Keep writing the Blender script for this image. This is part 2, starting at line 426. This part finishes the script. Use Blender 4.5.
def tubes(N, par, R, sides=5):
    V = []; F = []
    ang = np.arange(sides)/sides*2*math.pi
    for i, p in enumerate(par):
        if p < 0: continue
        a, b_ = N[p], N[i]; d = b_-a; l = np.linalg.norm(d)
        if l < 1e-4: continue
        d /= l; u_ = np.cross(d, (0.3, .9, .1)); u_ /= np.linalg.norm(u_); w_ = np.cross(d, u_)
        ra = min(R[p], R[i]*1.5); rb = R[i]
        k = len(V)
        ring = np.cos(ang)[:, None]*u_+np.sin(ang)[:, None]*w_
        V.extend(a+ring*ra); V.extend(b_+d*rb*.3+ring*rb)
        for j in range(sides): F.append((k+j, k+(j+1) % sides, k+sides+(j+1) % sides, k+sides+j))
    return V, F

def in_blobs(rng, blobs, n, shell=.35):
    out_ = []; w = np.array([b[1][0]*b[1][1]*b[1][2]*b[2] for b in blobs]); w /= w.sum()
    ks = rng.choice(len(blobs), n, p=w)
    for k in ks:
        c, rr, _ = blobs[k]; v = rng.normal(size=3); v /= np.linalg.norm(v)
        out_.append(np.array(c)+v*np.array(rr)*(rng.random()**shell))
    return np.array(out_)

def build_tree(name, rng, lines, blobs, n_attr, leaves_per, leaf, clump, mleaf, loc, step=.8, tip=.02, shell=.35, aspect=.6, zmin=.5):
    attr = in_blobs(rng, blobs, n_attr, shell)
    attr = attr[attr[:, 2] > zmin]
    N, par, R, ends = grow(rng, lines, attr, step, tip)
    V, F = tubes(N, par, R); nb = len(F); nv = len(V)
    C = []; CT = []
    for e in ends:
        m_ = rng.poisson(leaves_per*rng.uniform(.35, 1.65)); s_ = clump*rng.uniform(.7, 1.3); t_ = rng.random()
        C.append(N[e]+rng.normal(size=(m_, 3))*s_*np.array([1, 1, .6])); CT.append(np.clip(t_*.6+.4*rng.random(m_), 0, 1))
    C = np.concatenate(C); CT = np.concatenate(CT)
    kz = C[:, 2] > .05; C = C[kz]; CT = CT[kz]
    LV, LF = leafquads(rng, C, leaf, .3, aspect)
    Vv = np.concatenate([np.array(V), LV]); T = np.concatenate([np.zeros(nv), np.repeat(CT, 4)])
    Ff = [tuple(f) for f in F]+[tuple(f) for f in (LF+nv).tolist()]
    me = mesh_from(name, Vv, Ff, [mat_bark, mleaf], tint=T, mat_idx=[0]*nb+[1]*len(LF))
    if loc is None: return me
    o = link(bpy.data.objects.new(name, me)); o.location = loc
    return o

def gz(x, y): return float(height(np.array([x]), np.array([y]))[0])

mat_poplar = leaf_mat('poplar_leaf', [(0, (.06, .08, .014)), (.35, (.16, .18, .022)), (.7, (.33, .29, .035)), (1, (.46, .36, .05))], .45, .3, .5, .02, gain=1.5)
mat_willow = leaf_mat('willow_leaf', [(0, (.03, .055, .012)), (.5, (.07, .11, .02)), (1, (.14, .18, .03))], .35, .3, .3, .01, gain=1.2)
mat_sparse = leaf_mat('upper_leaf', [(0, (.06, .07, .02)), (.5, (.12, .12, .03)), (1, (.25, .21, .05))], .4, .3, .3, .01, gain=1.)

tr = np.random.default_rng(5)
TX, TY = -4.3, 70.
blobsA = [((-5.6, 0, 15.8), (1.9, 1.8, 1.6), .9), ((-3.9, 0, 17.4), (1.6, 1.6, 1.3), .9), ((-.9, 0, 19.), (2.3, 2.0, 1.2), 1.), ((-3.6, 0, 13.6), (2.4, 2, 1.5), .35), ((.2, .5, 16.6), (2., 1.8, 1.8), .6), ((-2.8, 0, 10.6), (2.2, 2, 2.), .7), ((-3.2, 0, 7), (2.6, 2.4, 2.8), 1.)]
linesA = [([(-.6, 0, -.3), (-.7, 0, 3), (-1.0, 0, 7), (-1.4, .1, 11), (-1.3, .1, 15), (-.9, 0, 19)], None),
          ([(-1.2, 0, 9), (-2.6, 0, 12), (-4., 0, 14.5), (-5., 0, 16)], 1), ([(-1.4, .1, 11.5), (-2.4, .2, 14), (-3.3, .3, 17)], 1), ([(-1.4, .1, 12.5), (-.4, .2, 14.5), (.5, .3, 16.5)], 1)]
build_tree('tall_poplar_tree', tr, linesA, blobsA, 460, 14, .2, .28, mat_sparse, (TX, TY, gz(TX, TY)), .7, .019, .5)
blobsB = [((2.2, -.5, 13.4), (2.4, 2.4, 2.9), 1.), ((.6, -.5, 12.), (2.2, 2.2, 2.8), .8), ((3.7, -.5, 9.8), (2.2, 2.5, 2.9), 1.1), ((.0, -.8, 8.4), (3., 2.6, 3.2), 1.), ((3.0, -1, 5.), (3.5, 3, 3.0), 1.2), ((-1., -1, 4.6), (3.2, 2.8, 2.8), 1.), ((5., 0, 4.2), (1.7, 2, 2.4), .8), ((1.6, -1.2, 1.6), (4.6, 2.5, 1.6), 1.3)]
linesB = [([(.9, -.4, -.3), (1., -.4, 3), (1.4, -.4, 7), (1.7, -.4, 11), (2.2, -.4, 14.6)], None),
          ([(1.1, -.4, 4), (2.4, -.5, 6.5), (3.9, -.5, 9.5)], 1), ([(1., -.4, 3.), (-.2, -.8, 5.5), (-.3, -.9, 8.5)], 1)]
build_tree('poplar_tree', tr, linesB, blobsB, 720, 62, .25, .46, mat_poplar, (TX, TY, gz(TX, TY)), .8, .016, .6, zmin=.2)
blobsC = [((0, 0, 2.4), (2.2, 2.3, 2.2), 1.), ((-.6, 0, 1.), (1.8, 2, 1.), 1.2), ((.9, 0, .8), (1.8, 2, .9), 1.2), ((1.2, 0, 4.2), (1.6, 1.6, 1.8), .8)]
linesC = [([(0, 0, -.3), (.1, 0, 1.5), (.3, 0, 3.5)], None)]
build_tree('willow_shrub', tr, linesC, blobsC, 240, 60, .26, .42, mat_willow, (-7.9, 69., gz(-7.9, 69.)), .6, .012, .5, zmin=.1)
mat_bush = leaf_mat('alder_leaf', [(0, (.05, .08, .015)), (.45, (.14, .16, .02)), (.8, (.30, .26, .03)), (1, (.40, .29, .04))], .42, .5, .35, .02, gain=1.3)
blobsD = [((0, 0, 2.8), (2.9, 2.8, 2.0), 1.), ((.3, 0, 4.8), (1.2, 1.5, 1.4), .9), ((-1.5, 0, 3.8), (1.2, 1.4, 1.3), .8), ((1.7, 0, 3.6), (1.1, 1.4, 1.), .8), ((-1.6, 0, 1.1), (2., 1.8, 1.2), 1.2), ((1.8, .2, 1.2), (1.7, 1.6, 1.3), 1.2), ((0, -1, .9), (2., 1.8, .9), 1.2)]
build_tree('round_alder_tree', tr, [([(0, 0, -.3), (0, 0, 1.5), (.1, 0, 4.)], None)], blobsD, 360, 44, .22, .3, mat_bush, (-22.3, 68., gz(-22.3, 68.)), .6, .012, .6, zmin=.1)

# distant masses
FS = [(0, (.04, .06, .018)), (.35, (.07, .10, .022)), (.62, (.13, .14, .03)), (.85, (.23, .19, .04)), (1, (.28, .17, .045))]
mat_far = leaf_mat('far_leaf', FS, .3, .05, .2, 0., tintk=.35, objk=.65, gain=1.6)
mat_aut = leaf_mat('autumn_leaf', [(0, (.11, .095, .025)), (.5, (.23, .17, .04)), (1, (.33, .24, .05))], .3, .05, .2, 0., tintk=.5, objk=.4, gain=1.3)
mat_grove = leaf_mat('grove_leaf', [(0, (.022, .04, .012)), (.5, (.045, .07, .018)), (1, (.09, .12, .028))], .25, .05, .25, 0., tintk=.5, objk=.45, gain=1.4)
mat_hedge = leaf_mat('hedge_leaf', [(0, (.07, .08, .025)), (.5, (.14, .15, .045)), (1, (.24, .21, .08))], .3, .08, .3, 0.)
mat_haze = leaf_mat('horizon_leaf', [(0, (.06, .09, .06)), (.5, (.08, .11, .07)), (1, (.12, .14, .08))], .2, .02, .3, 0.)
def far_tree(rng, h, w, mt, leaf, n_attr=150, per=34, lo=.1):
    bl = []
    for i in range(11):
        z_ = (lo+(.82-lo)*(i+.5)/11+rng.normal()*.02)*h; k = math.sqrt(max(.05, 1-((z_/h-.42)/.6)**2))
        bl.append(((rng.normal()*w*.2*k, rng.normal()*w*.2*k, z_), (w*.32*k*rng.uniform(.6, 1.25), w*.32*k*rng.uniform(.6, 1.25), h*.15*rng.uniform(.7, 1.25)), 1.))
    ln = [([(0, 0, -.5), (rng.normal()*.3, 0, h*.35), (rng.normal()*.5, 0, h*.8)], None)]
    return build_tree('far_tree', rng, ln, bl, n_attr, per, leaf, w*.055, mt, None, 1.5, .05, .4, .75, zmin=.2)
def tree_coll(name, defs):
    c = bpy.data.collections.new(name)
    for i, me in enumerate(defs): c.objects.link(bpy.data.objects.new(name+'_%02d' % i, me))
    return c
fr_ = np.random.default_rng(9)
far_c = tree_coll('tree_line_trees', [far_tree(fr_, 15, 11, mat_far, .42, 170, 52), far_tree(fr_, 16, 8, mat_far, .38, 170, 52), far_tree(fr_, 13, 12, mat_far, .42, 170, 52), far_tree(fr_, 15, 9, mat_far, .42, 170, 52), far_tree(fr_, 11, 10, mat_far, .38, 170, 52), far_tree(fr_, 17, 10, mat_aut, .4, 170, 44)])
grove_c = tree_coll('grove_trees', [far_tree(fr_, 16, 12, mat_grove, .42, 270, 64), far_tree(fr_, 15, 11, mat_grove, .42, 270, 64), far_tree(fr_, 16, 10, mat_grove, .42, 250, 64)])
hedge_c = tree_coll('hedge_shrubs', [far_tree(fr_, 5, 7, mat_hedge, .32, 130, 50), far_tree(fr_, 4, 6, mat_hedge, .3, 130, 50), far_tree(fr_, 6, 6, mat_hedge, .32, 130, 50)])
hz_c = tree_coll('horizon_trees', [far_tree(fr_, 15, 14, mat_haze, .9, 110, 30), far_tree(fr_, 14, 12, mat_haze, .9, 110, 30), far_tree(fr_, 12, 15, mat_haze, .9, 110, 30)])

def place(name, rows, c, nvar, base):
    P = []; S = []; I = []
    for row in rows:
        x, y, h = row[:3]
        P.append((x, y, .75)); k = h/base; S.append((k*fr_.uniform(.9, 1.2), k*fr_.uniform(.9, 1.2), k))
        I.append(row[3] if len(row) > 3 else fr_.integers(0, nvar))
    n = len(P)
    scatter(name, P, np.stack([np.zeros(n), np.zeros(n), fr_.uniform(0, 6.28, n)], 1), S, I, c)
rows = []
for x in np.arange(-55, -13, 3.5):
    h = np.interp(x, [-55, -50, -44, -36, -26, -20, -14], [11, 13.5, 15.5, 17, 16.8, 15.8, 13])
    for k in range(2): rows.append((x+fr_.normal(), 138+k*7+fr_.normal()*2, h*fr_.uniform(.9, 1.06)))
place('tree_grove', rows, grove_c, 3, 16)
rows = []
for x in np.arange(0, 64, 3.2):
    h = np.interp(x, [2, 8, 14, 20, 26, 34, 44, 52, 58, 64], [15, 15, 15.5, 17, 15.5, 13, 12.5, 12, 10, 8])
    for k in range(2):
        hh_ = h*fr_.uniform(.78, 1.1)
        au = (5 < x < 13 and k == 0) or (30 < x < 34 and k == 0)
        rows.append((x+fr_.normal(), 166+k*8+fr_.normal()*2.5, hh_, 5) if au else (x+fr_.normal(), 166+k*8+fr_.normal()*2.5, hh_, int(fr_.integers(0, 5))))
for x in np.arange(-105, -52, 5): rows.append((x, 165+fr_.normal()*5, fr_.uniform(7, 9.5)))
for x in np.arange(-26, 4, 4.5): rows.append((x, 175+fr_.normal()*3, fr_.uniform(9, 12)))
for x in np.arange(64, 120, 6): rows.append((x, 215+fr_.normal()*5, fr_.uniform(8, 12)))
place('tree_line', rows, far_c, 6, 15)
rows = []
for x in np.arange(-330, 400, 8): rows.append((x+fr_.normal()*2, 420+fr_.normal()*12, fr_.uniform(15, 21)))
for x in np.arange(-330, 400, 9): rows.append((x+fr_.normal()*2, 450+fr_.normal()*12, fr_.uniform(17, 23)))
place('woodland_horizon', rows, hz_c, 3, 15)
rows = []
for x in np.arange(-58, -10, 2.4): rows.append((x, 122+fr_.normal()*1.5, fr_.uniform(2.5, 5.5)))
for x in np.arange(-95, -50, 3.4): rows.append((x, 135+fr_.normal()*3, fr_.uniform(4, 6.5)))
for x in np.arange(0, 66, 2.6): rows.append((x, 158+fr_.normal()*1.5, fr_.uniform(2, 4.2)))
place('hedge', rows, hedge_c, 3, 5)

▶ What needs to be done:
Print only the lines from the top of the data above down to the line holding "return np.array(out_)", inclusive.

▶ Task response:
Keep writing the Blender script for this image. This is part 2, starting at line 426. This part finishes the script. Use Blender 4.5.
def tubes(N, par, R, sides=5):
    V = []; F = []
    ang = np.arange(sides)/sides*2*math.pi
    for i, p in enumerate(par):
        if p < 0: continue
        a, b_ = N[p], N[i]; d = b_-a; l = np.linalg.norm(d)
        if l < 1e-4: continue
        d /= l; u_ = np.cross(d, (0.3, .9, .1)); u_ /= np.linalg.norm(u_); w_ = np.cross(d, u_)
        ra = min(R[p], R[i]*1.5); rb = R[i]
        k = len(V)
        ring = np.cos(ang)[:, None]*u_+np.sin(ang)[:, None]*w_
        V.extend(a+ring*ra); V.extend(b_+d*rb*.3+ring*rb)
        for j in range(sides): F.append((k+j, k+(j+1) % sides, k+sides+(j+1) % sides, k+sides+j))
    return V, F

def in_blobs(rng, blobs, n, shell=.35):
    out_ = []; w = np.array([b[1][0]*b[1][1]*b[1][2]*b[2] for b in blobs]); w /= w.sum()
    ks = rng.choice(len(blobs), n, p=w)
    for k in ks:
        c, rr, _ = blobs[k]; v = rng.normal(size=3); v /= np.linalg.norm(v)
        out_.append(np.array(c)+v*np.array(rr)*(rng.random()**shell))
    return np.array(out_)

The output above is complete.